Robust vehicle-to-infrastructure video transmission for road surveillance applications

Abstract

IEEE 802.11p vehicle-to-vehicle and vehicle-to-infrastructure communication technology is currently an emerging research topic in both industry and academia. Respective spectrum allocation of 10-MHz channels in the 5.9-GHz band in the United States and Europe allows considering intervehicle transmission of live-video information as a basis, which enables a new class of safety and infotainment automotive applications such as road video surveillance. This paper is first of its kind where such a video transmission system is developed and experimentally validated. We propose a low-complexity unequal packet loss protection and rate control algorithms for scalable video coding based on the 3-D discrete wavelet transform.

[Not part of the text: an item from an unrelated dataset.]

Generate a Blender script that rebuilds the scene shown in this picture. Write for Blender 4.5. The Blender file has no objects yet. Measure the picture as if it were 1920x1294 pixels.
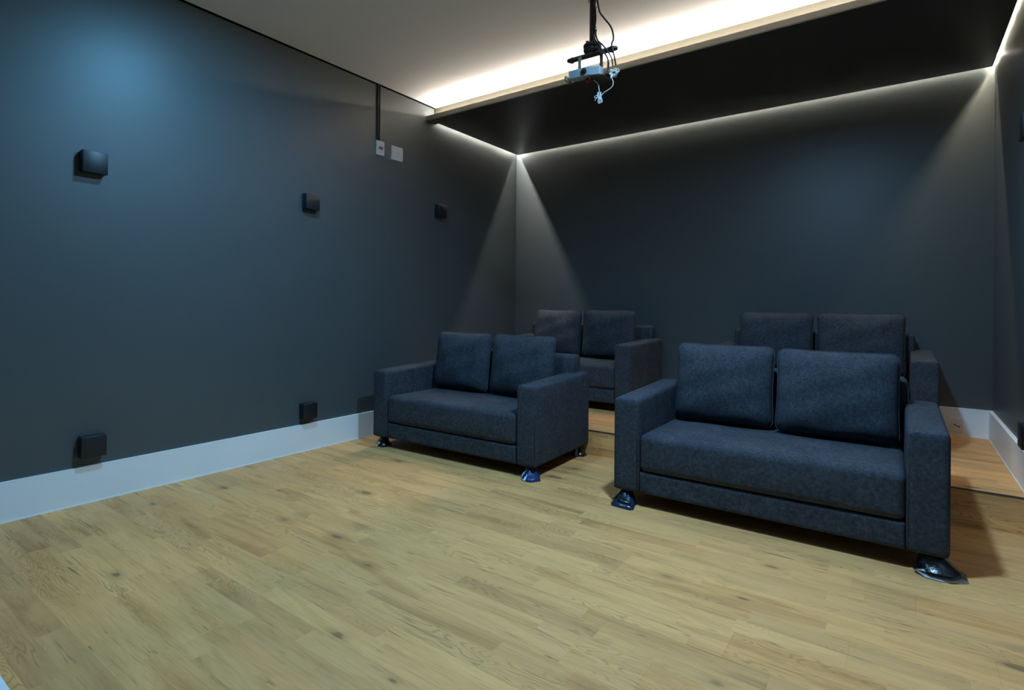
import bpy, bmesh, math, random
from mathutils import Vector, Matrix
random.seed(7)
SC = bpy.context.scene
COL = SC.collection

# ------------------------------------------------------------------ helpers
def link(name, me, mats=(), parent=None, smooth=True):
    o = bpy.data.objects.new(name, me)
    COL.objects.link(o)
    for m in (mats if isinstance(mats, (list, tuple)) else [mats]):
        me.materials.append(m)
    if smooth:
        for p in me.polygons:
            p.use_smooth = True
    if parent is not None:
        o.parent = parent
    return o

def from_bm(name, bm, mats, parent=None, smooth=True, sharp=None):
    bmesh.ops.recalc_face_normals(bm, faces=bm.faces[:])
    me = bpy.data.meshes.new(name)
    if sharp is not None:
        for e in bm.edges:
            if len(e.link_faces) == 2 and e.calc_face_angle() > sharp:
                e.smooth = False
    bm.to_mesh(me); bm.free()
    return link(name, me, mats, parent, smooth)

def thing(name, label, cat, loc=(0, 0, 0), rz=0, group=None):
    o = bpy.data.objects.new(name, None)
    COL.objects.link(o)
    o.empty_display_size = .05
    o.location = loc; o.rotation_euler = (0, 0, rz)
    tag(o, label, cat, group)
    return o

def tag(o, label, cat, group=None):
    o['label'] = label; o['category'] = cat
    if group: o['group'] = group
    return o

def structure(o):
    o['kind'] = 'structure'
    return o

def box(bm, x0, x1, y0, y1, z0, z1, bev=0, seg=2, mat=0):
    r = bmesh.ops.create_cube(bm, size=1)
    vs = r['verts']
    for v in vs:
        v.co = Vector((x0 + (v.co.x + .5) * (x1 - x0), y0 + (v.co.y + .5) * (y1 - y0), z0 + (v.co.z + .5) * (z1 - z0)))
    fs = set(f for v in vs for f in v.link_faces)
    for f in fs: f.material_index = mat
    if bev > 0:
        es = list(set(e for v in vs for e in v.link_edges))
        bmesh.ops.bevel(bm, geom=es, offset=bev, segments=seg, profile=.5, affect='EDGES')
    return vs

def box_obj(name, dims, mats, parent=None, bev=0, seg=2, smooth=None):
    bm = bmesh.new(); box(bm, *dims, bev=bev, seg=seg)
    return from_bm(name, bm, mats, parent, smooth=(bev > 0) if smooth is None else smooth, sharp=math.radians(50) if bev == 0 else None)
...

We show that in comparison with a scalable extension of the H.264/AVC standard, the new codec is less sensitive to packet losses, has less computational complexity, and provides comparable performance in case of unequal packet loss protection. It is specially designed to cope with severe channel fading typical for dynamic vehicular environments and has low complexity, making it a feasible solution for real-time automotive surveillance applications. Extensive measurements obtained in realistic city traffic scenarios demonstrate that good visual quality and continuous playback is possible when the moving vehicle is in the radius of 600 m from the roadside unit.